'''

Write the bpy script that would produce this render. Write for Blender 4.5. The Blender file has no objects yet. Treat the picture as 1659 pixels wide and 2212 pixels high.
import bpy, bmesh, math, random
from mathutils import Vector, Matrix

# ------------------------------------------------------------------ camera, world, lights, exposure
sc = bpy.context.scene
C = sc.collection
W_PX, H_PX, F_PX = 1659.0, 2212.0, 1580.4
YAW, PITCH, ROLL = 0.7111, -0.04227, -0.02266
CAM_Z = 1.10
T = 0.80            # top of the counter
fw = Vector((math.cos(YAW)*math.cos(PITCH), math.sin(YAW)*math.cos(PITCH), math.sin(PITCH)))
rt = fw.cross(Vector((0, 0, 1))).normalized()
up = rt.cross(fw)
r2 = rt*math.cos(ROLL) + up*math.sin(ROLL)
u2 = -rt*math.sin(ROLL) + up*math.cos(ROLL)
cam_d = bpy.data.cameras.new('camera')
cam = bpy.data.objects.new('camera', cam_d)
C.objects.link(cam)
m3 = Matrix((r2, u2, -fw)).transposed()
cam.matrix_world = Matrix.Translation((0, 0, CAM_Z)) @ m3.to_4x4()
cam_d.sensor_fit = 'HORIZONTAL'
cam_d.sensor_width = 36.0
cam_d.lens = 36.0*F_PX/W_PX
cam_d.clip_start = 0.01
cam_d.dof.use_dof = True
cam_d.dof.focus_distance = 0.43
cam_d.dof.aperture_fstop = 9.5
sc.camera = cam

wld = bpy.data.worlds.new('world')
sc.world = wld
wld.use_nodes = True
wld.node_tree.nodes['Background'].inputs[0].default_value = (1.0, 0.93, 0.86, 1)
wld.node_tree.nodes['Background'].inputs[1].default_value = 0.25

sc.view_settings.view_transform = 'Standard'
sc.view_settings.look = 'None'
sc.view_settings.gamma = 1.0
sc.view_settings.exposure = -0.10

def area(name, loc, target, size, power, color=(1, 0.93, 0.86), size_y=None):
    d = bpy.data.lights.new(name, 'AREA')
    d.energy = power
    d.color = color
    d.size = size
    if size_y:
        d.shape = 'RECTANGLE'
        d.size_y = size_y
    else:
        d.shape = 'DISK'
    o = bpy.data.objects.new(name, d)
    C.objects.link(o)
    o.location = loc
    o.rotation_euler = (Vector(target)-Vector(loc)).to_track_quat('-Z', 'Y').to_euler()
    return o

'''

_Stated exercise:_ Return exactly, please, the lines of the material from the first one down to and including the line where "from mathutils import Vector, Matrix" appears.

_Worked answer:_
Write the bpy script that would produce this render. Write for Blender 4.5. The Blender file has no objects yet. Treat the picture as 1659 pixels wide and 2212 pixels high.
import bpy, bmesh, math, random
from mathutils import Vector, Matrix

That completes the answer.